Between May 31 and the September 9 split, the tribe distributed $104,600 in campaign contributions, mainly to Los Angeles area Democrats in the Legislature. One of the first two donations was for $1,000 to the unsuccessful Senate campaign of then Assemblyman Tom Umberg. In 2005, Umberg proposed AB 1561, a gaming compact for the Gabrielinos. The bill died in committee this past November.

However, Alcala said the relationship with Stein deteriorated over time as he tried to use his “enormous vocabulary” to take advantage of the less sophisticated council members.

“If Jonathan’s ego exploded, all of L.A. would go with it,” Alcala said.

Things came to a head, Dunlap and Alcala said, when Stein demanded signed blank checks and tried to fire triba
l attorney Liz Aronson when she refused to provide them, something he had no authority to do. Dunlap confronted Stein and received an ambiguously worded resignation letter. Stein then kicked him out of his offices, which were also the official tribal headquarters. They say Stein refused to turn over the tribal-membership list and other important documents.

Stein tells a different story, one involving an August 11 e-mail from Dunlap concerning an upcoming trip to Damascus to do “humanitarian work.” His said he questions whether Dunlap’s trip could cause problems for the tribe, especially if he used tribal funds. Such questions fueled ongoing disputes over money that ended with Dunlap and his group changing the names on the bank accounts. They also failed to pay several creditors, including the Field Poll, leaving Stein to pick up the pieces with the reconstituted group.

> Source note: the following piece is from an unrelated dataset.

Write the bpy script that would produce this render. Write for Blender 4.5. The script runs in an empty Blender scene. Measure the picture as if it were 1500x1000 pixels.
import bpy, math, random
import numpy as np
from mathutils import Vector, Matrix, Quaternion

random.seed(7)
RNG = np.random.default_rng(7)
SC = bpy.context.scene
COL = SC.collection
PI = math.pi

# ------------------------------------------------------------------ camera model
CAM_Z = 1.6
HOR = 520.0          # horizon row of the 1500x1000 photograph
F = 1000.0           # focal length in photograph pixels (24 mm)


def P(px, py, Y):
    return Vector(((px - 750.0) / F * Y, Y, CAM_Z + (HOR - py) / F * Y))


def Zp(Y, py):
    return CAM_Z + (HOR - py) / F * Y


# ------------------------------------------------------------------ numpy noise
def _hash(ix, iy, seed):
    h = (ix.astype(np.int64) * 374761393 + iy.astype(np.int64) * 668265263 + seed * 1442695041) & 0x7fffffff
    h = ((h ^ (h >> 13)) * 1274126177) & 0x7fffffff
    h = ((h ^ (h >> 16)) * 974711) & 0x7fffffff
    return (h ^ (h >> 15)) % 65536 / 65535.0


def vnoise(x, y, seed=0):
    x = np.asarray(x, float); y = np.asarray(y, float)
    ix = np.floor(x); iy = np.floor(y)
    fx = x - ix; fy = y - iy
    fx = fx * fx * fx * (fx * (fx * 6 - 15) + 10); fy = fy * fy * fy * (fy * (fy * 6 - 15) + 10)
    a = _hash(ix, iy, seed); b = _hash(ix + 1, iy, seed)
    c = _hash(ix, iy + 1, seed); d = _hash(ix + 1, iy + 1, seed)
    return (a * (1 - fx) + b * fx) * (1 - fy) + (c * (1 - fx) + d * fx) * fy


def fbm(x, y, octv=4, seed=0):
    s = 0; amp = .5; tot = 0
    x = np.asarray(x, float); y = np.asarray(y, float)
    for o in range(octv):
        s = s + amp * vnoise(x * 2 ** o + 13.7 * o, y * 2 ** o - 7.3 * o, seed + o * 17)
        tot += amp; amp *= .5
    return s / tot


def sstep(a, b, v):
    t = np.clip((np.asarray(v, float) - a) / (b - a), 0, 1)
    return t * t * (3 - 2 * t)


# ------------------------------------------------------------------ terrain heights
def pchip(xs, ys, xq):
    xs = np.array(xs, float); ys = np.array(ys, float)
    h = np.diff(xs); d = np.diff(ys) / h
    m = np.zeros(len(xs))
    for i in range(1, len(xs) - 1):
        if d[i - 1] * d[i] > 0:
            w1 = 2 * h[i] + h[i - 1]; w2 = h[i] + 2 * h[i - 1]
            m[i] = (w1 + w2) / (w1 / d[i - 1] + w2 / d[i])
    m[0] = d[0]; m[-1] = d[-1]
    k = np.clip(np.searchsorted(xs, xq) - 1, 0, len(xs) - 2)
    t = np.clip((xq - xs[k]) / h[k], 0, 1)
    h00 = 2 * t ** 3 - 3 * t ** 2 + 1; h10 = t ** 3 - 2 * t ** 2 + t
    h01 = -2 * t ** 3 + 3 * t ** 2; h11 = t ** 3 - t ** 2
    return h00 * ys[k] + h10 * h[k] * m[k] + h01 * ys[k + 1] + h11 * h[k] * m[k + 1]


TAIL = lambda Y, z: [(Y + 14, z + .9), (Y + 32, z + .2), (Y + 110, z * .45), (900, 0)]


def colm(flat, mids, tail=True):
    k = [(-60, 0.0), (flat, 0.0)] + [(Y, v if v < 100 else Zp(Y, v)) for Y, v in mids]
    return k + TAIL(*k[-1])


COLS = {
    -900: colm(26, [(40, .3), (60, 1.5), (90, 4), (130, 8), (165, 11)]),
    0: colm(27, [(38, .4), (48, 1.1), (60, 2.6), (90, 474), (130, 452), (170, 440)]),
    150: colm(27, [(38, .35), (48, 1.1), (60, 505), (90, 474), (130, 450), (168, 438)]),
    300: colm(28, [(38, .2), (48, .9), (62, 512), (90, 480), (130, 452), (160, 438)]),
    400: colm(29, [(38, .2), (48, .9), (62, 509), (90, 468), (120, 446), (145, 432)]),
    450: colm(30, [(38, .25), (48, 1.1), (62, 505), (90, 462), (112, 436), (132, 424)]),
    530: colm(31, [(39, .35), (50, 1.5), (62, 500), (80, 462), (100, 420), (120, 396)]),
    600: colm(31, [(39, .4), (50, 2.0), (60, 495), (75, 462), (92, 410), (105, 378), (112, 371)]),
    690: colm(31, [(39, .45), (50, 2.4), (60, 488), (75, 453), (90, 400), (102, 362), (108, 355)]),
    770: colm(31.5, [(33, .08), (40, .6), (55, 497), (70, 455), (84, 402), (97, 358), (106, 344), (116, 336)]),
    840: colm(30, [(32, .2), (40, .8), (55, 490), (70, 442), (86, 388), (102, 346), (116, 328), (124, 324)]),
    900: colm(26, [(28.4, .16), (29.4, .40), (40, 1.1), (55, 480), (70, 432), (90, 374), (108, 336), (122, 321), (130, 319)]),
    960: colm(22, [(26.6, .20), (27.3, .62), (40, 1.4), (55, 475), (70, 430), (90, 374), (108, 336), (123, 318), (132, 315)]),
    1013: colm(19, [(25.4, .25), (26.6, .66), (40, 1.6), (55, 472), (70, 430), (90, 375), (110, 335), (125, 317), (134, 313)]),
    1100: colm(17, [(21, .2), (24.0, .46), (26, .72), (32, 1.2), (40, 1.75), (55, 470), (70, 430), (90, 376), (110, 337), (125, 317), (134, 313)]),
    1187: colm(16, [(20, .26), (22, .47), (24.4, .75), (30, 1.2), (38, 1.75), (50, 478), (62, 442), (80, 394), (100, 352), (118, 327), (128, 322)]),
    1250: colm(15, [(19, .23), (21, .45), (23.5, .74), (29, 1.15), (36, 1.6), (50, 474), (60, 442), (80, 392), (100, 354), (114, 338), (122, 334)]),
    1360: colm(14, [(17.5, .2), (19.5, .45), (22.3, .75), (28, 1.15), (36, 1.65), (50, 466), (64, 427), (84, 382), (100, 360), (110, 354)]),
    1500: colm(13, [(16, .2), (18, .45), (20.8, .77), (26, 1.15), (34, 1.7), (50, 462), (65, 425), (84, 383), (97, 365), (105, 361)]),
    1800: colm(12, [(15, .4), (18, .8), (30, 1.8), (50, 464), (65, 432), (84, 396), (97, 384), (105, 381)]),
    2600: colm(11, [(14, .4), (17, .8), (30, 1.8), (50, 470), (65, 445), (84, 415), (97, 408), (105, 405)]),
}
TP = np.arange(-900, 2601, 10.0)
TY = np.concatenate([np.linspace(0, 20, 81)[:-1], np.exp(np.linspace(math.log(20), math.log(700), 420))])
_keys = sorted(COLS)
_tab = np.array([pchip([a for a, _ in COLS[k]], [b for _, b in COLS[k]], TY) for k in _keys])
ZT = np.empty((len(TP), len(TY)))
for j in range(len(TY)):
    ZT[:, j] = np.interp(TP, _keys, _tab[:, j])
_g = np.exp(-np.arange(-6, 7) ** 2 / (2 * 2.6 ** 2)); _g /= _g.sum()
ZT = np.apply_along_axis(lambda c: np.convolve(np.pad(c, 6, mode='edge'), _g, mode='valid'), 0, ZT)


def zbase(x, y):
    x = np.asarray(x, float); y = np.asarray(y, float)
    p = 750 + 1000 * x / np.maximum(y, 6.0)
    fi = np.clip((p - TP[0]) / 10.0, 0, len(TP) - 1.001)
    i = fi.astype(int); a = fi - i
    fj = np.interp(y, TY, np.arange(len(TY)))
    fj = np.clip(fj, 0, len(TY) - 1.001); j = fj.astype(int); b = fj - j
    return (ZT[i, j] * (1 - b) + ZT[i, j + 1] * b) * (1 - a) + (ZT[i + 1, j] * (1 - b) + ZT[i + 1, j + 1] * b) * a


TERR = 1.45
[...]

Even when the real tribe is determined, they still will find themselves engaged in a very difficult process.

“The road to recognition is very long,” said David Quintana, political director of the California Tribal Business Alliance, which is not affiliated with any Gabrielino faction. “From what I’ve seen of the recognition process and dealing with the internal factions, these guys are a lifetime away.”